White light really consists of all the colors of the rainbow. You can make the colors appear by shining a light through a prism (just like the cover of that Pink Floyd album).  Astronomers use a device called a spectrograph which is mounted on a telescope and has the ability to split light into all the colors of the rainbow. What's the purpose of all this? The sun generates white light in its core as Hydrogen fuses into Helium. Each light particles (called a photon) has a slightly different amount of energy. This is what actually causes the rainbow.
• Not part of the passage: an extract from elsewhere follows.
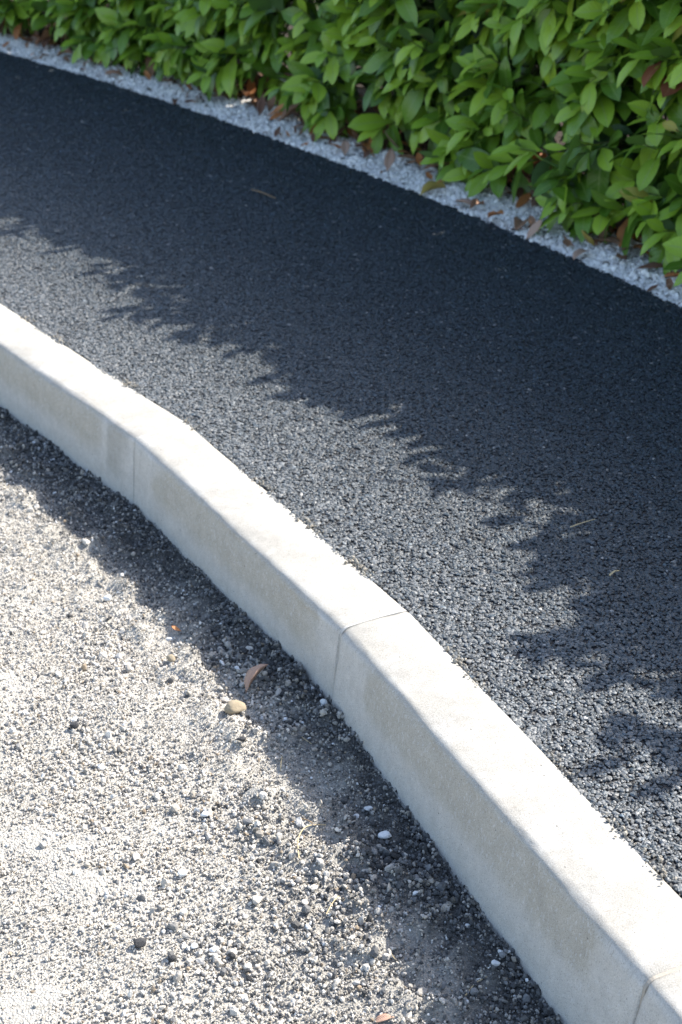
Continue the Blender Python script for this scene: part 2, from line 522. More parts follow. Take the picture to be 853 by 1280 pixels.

Red light has a certain energy, while blue light has a little bit more energy, and we perceive this energy difference as a difference in color.

 The chemical elements within the sun are made of protons, neutrons, and electrons. Thinking back to your chemistry days, the electrons orbit the outside of the atom, while the protons and neutrons make up the core or nucleus. These electrons sit in "energy levels" and light (photons) have the ability to excite these electrons to higher energy levels. When a photon hits an atom, if that light has just the right amount of energy, the electron will absorb the photon and be "excited". Electrons around different elements require different amounts of energy to get excited.


So here's the connection. If the Sun is made of lots of Hydrogen, then colors of light that excited Hydrogen electrons will be absorbed by the Hydrogen atoms in the sun. So when we look at the Sun's spectrum (above) we see black lines where color has been absorbed by different elements. These are called absorption lines. In chemistry labs we can see what absorption lines Hydrogen, Helium and other elements produce. Then when we have a spectrum from the sun, we can look for specific absorption lines from different elements and decipher what the sun is made of! Spectroscopy is used to figure out what stars are made of, along with the atmospheres of planets, and even giant clouds of gas in outer space! The image above is the entire visible spectrum of the sun. We see many absorption lines caused by Hydrogen, Helium, and other heavier elements.